(1106 – 1758) 69. Osmanlı Şeyhülislamı
Seyyid Murtaza Fendi, 1106 (1694-95) senesinde İstanbul’da doğdu. Osmanlı şeyhülislâmlarının altmışdokuzuncusudur. Kırkaltıncı şeyhülislâm Erzurumlu Seyyid Feyzullah Efendi’nin oğlu ve altmışüçüncü şeyhülislâm Feyzullah Efendi-zâde Mustafa Efendi’nin kardeşidir. Feyzullah Efendi-zâde diye bilinir. Edirne Vak’ası’nda babasının Edirne’de öldürülmesi ve cesedinin Tunca nehrine atılması sırasında yaşı küçük olduğu için kendisine dokunulmadı. Ailesi ile birlikte Bursa’ya sürgün edilmiş ve 1143 (1730) yılına kadar İstanbul’a dönmelerine izin verilmemiştir.
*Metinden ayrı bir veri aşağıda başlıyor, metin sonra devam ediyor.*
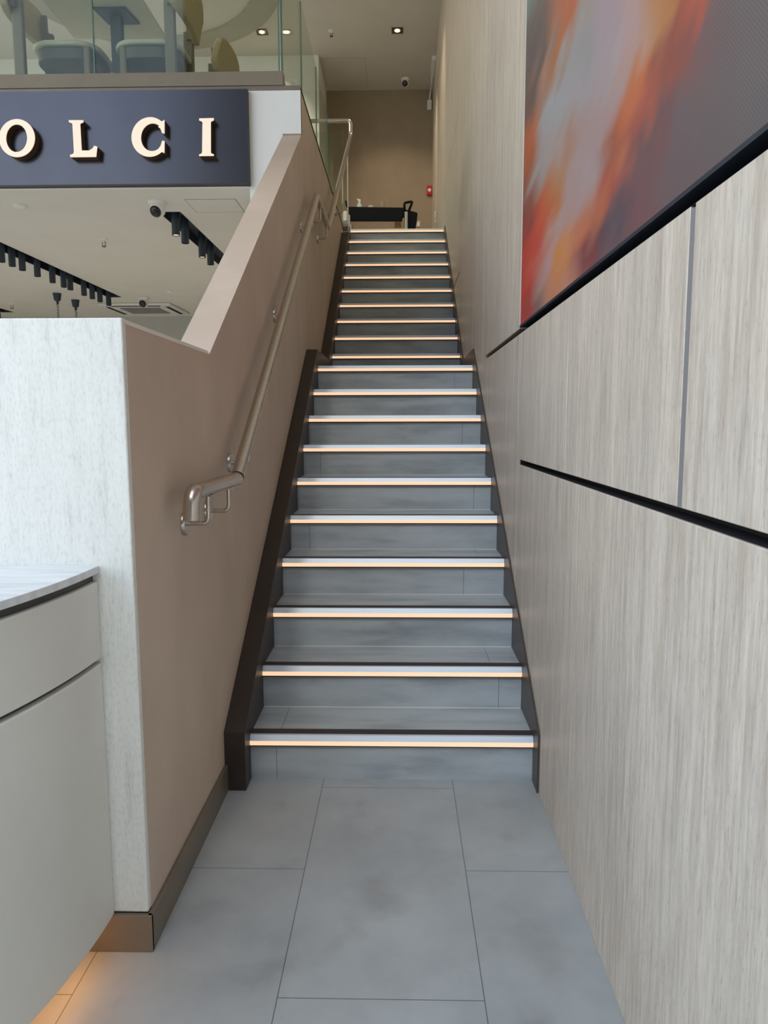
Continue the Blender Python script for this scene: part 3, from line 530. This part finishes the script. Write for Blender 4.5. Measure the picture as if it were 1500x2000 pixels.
99,92,95,100,92,95,101,92,94,103,92,93,106,92,92,109,92,91,113,92,90,117,92,89,120,93,88,123,94,88,125,94,88,127,95,88,129,96,89,130,96,89,132,97,89,132,97,89,133,98,89,134,98,90,134,98,90,135,99,90,135,99,90,135,99,90,136,99,90,136,99,90,136,99,90,136,99,90,136,99,90,136,99,90,137,99,90,137,99,90,137,100,90,137,100,90,137,99,90,137,99,90,137,99,90,137,99,90,137,99,90,137,99,90,137,99,90,137,99,90,137,99,90,137,99,90,137,99,90,137,99,90,
100,92,94,101,92,94,103,92,93,105,92,92,108,92,91,111,92,90,115,92,89,118,93,89,121,93,88,124,94,88,126,95,88,128,95,88,130,96,89,131,97,89,132,97,89,133,98,89,133,98,89,134,98,90,134,98,90,135,99,90,135,99,90,135,99,90,136,99,90,136,99,90,136,99,90,136,99,90,136,99,90,137,99,90,137,99,90,137,99,90,137,99,90,137,99,90,137,99,90,137,99,90,137,99,90,137,99,90,137,99,90,137,99,90,137,99,90,137,99,90,137,99,90,137,99,90,137,99,89,137,99,89,
101,92,94,102,92,93,104,92,93,107,92,92,110,92,91,113,92,90,116,92,89,119,93,89,122,94,88,125,94,88,127,95,88,128,96,89,130,96,89,131,97,89,132,97,89,133,98,89,134,98,89,134,98,90,135,99,90,135,99,90,135,99,90,135,99,90,136,99,90,136,99,90,136,99,90,136,99,90,136,99,90,137,99,90,137,99,90,137,99,90,137,99,90,137,99,90,137,99,90,137,99,90,137,99,90,137,99,90,137,99,90,137,99,90,137,99,90,137,99,90,137,99,90,137,99,89,137,99,89,137,99,89,
102,92,93,104,92,93,106,92,92,108,92,91,111,92,90,115,92,90,118,93,89,121,93,89,123,94,89,125,95,88,127,95,89,129,96,89,130,96,89,131,97,89,132,97,89,133,98,89,134,98,89,134,98,90,135,99,90,135,99,90,135,99,90,136,99,90,136,99,90,136,99,90,136,99,90,136,99,90,136,99,90,137,99,90,137,99,90,137,99,90,137,99,90,137,99,90,137,99,90,137,99,90,137,99,90,137,99,90,137,99,90,137,99,90,137,99,90,137,99,90,137,99,89,137,99,89,137,99,89,138,99,89,
104,92,93,106,92,92,108,92,92,110,92,91,113,92,90,116,93,89,119,93,89,122,94,89,124,94,89,126,95,89,128,96,89,129,96,89,131,97,89,132,97,89,133,98,89,133,98,89,134,98,90,134,98,90,135,99,90,135,99,90,135,99,90,136,99,90,136,99,90,136,99,90,136,99,90,136,99,90,136,99,90,137,99,90,137,99,90,137,99,90,137,99,90,137,99,90,137,99,90,137,99,90,137,99,90,137,99,90,137,99,90,137,99,90,137,99,89,137,99,89,137,99,89,137,99,89,137,99,89,138,99,89,
105,92,92,107,92,92,109,92,91,112,92,90,115,92,90,117,93,89,120,93,89,123,94,89,125,95,89,127,95,89,129,96,89,130,96,89,131,97,89,132,97,89,133,98,89,133,98,89,134,98,90,134,98,90,135,99,90,135,99,90,135,99,90,136,99,90,136,99,90,136,99,90,136,99,90,136,99,90,137,99,90,137,99,90,137,99,90,137,99,90,137,99,90,137,99,90,137,99,90,137,99,90,137,99,90,137,99,90,137,99,90,137,99,89,137,99,89,137,99,89,137,99,89,137,99,89,138,99,89,138,99,89,
107,92,92,109,92,91,111,92,91,113,92,90,116,93,90,119,93,89,121,94,89,124,94,89,126,95,89,128,95,89,129,96,89,130,96,89,131,97,89,132,97,89,133,98,89,134,98,89,134,98,90,135,98,90,135,99,90,135,99,90,135,99,90,136,99,90,136,99,90,136,99,90,136,99,90,136,99,90,137,99,90,137,99,90,137,99,90,137,99,90,137,99,90,137,99,90,137,99,90,137,99,90,137,99,90,137,99,90,137,99,89,137,99,89,137,99,89,137,99,89,137,99,89,137,99,89,138,99,89,138,99,89,
109,92,91,110,92,91,113,92,90,115,93,90,118,93,89,120,93,89,122,94,89,125,95,89,126,95,89,128,96,89,129,96,89,131,97,89,132,97,89,132,97,89,133,98,89,134,98,89,134,98,90,135,98,90,135,99,90,135,99,90,136,99,90,136,99,90,136,99,90,136,99,90,136,99,90,136,99,90,137,99,90,137,99,90,137,99,90,137,99,90,137,99,90,137,99,90,137,99,90,137,99,90,137,99,89,137,99,89,137,99,89,137,99,89,137,99,89,137,99,89,137,99,89,138,99,89,138,99,89,138,99,89,
110,92,91,112,92,91,114,92,90,116,93,90,119,93,89,121,94,89,123,94,89,125,95,89,127,95,89,129,96,89,130,96,89,131,97,89,132,97,89,133,98,89,133,98,89,134,98,89,134,98,90,135,98,90,135,99,90,135,99,90,136,99,90,136,99,90,136,99,90,136,99,90,136,99,90,136,99,90,137,99,90,137,99,90,137,99,90,137,99,90,137,99,90,137,99,90,137,99,90,137,99,89,137,99,89,137,99,89,137,99,89,137,99,89,137,99,89,137,99,89,137,99,89,138,99,89,138,99,89,138,99,89,
112,92,91,113,92,90,115,93,90,118,93,89,120,93,89,122,94,89,124,94,89,126,95,89,128,96,89,129,96,89,130,97,89,131,97,89,132,97,89,133,98,89,134,98,89,134,98,89,134,98,90,135,99,90,135,99,90,135,99,90,136,99,90,136,99,90,136,99,90,136,99,90,136,99,90,137,99,90,137,99,90,137,99,90,137,99,90,137,99,90,137,99,90,137,99,90,137,99,89,137,99,89,137,99,89,137,99,89,137,99,89,137,99,89,137,99,89,137,99,89,138,99,89,138,99,89,138,99,89,138,99,89,
113,92,90,115,93,90,117,93,90,119,93,89,121,94,89,123,94,89,125,95,89,127,95,89,128,96,89,130,96,89,131,97,89,132,97,89,132,97,89,133,98,89,134,98,89,134,98,89,135,98,90,135,99,90,135,99,90,136,99,90,136,99,90,136,99,90,136,99,90,136,99,90,136,99,90,137,99,90,137,99,90,137,99,90,137,99,90,137,99,90,137,99,90,137,99,89,137,99,89,137,99,89,137,99,89,137,99,89,137,99,89,137,99,89,137,99,89,137,99,89,138,99,89,138,99,89,138,99,89,138,99,89,
114,93,90,116,93,90,118,93,89,120,93,89,122,94,89,124,94,89,126,95,89,127,95,89,129,96,89,130,96,89,131,97,89,132,97,89,133,97,89,133,98,89,134,98,89,134,98,89,135,98,90,135,99,90,135,99,90,136,99,90,136,99,90,136,99,90,136,99,90,136,99,90,136,99,90,137,99,90,137,99,90,137,99,90,137,99,90,137,99,89,137,99,89,137,99,89,137,99,89,137,99,89,137,99,89,137,99,89,137,99,89,137,99,89,137,99,89,138,99,89,138,99,89,138,99,89,138,99,89,138,99,89,
116,93,90,117,93,90,119,93,89,121,94,89,123,94,89,125,95,89,126,95,89,128,96,89,129,96,89,130,96,89,131,97,89,132,97,89,133,98,89,133,98,89,134,98,89,134,98,89,135,98,90,135,99,90,135,99,90,136,99,90,136,99,90,136,99,90,136,99,90,136,99,90,137,99,90,137,99,90,137,99,90,137,99,90,137,99,89,137,99,89,137,99,89,137,99,89,137,99,89,137,99,89,137,99,89,137,99,89,137,99,89,137,99,89,137,99,89,138,99,89,138,99,89,138,99,89,138,99,89,138,99,89]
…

İlk eğitim ve öğrenimini babasından gördü. Zamanın âlimlerinden aklî ve naklî ilimleri tahsil etti. Behçet-ül-fetâvâ adlı eserin müellifi Şeyhülislam Yenişehirli Abdullah Efendi’nin hizmetinde bulunup, husûsî meclisinde ilim tahsil etti. Onun huzûrunda ilmî üstünlüğe ulaşıp, 1138 (m. 1725) senesinde müderris oldu.
Birçok medreselerde müderrislik yapıp talebe yetiştirdi. Galata kadılığı vazîfesinde bulundu. 1154 (m. 1741) senesinde İstanbul kadılığına getirildi. 1160 (m. 1747) senesinde Anadolu kazaskerliğine yükseltildi. Süresi dolunca bu vazîfeden alındı. Evine çekilip ibâdet ve tâatla meşgûl oldu. Sultan Birinci Mahmûd Hân tarafından 1163 (3 Haziran 1750) senesinde şeyhülislâmlığa getirildi.
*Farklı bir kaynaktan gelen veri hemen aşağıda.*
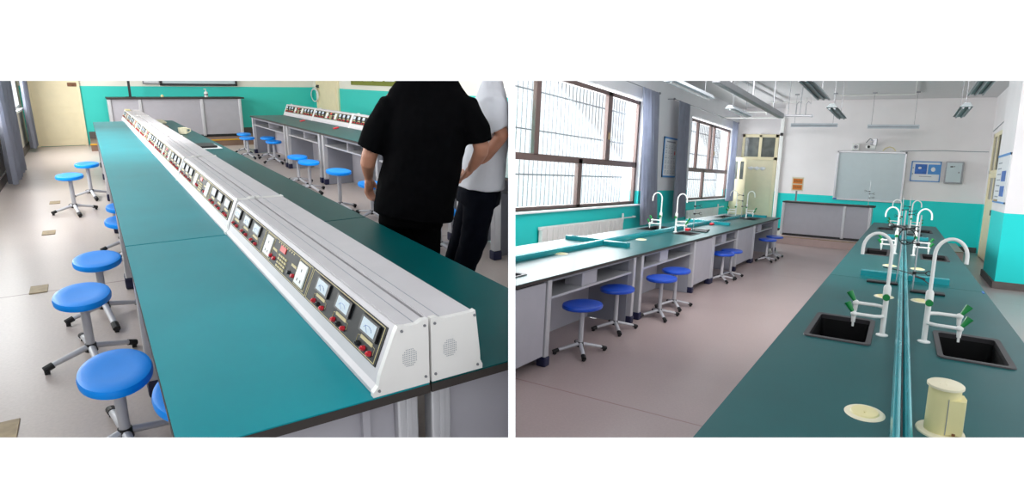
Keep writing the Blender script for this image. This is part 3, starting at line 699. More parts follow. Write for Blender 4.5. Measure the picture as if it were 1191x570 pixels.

Seyyid Murtaza Efendi, Şeyhülislamlık görevini dört yıl yedi ay on iki gün müddetle adâlet ve doğrulukla yürüttü. I. Sultan Mahmud’un vefatı ve yerine III. Osman’ın tahta çıkışından bir ay sonra, 28 Rebiülevvel 1168’de (12 Ocak 1755) bu vazîfeden ayrılmak zorunda kaldı.
Seyyid Murtaza Efendi, 1171 Zilhicce ayının son günlerinde (Ağustos 1758) senesinde İstanbul’da vefât etti. Mezarı, Eyüp’te Ebu Eyyüb el-Ensari Türbesi’nin arkasında sol taraftaki set duvarının dibinde, validesinin mezarının yanındadır.
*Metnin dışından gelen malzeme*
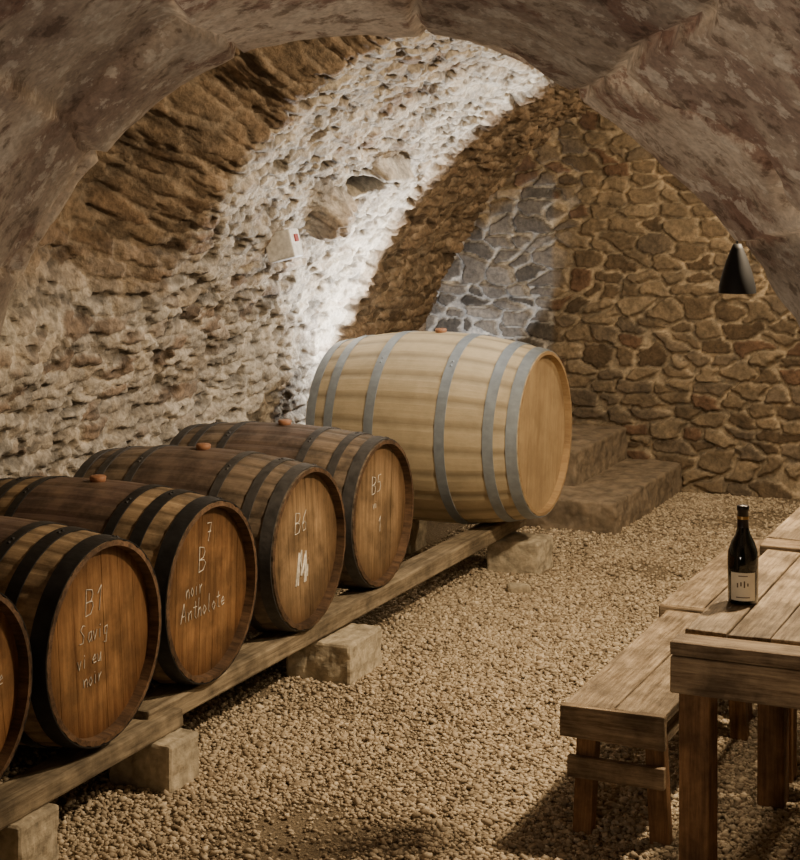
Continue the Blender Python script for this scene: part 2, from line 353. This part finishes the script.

Hz. Hüseyin’in soyundan geldiği için Seyyid unvanı ile anılan Feyzullah Efendi-zâde Murtazâ Efendi, aklî ve naklî ilimlerde derin âlim, fazilet ve güzel ahlâk sahibi bir zât idi. Allahü teâlânın dînine sıkı bağlı, haramlardan ve şüphelilerden şiddetle kaçınır, vakitlerini ibâdet etmekle kıymetlendirirdi. Sâde bir yaşayış tarzını benimseyen, kanaatkar bir kimse idi. Yaptığı her hareketi ölçülü olup, herkesle iyi geçinir ve kimseyi kırmamaya dikkat ederdi. Dünyâ malına gönül vermez, makam ve mevkiyi, insanlara hizmet ve Allahü teâlânın rızâsına kavuşmak için vâsıta kabûl ederdi. Hattâ, emekli maaşı olarak kendisine tahsis edilen arpalıkları kabûl etmemişti. Kaynaklarda eseriyle ilgili bilgiye rastlanmamıştır.